Maintenant que nous avons parcouru la côte, il faut regagner l’embouchure de la Rance. Rappelons, sans remonter à la limite des temps historiques[1], ce qu’a jadis été Saint-Malo, dans la paix, dans la guerre ; voyons ce qu’il est aujourd’hui : l’étude des conditions de la force et de la prospérité de cette terre célèbre mettra en relief les germes dont l’épanouissement lui promettrait un avenir digne de son passé.

Charles VII, ce roi si français par ses qualités et par ses faiblesses, remerciant, dans une ordonnance de 1425, les Malouins d’avoir fait lever aux Anglais le siège du Mont-Saint-Michel, et d’avoir iceux desconfits, leur rend témoignage de s’être toujours montrés entièrement affectionnés à la couronne de France et malveillans envers nos anciens ennemiz et adversaires les Anglais : pour lesquelles causes, ajoute-t-il, et aultres dommaiges qu’ils ont faicts et font chaque jour contre nosditz ennemiz, au lieu de nous et de notre seigneurie, iceux ennemis les ont en haine mortelle.

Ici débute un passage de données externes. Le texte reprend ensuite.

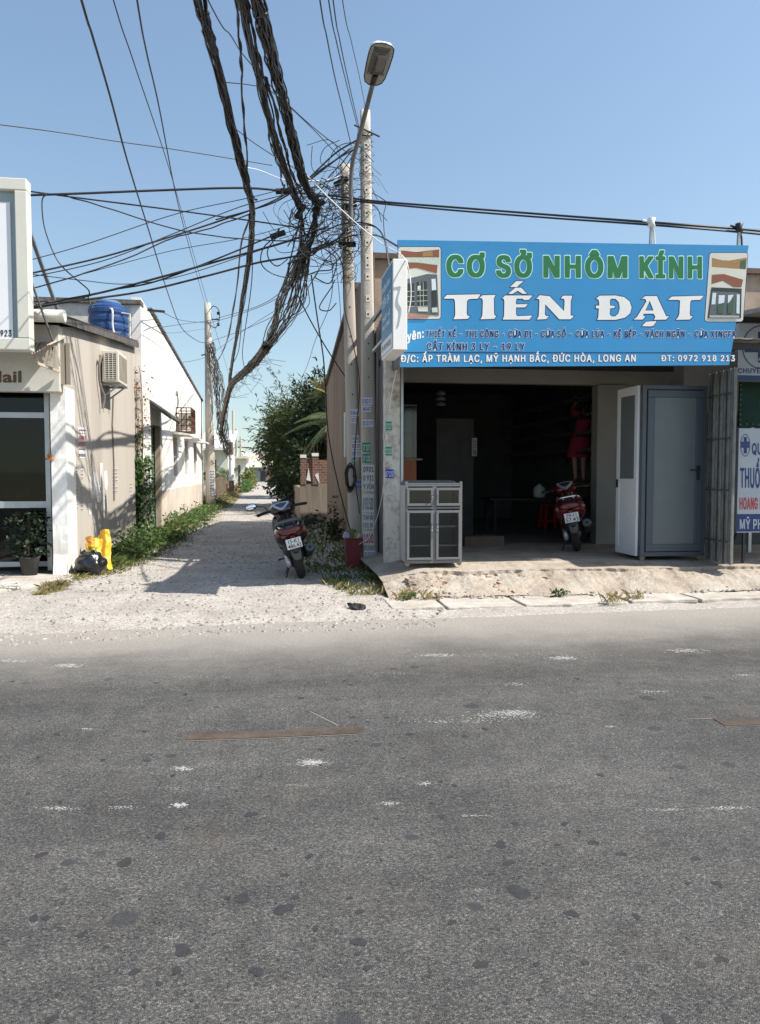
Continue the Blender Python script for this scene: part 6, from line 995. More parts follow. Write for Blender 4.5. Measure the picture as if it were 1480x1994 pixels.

Ces paroles du prince qui chassa de France l’étranger semblent être une prédiction du duel acharné dans lequel, pendant les siècles suivans, Anglais et Malouins se cherchèrent et se prirent tant de fois corps à corps. La mer, la mer lointaine, fut la plupart du temps

  1. M. Cunat, ancien officier de la marine, aujourd’hui adjoint au maire de Saint-Malo, déjà connu par des écrits estimés, prépare une histoire de Saint-Malo qui ne sera pas moins intéressante par le talent de l’auteur que par la nature du sujet.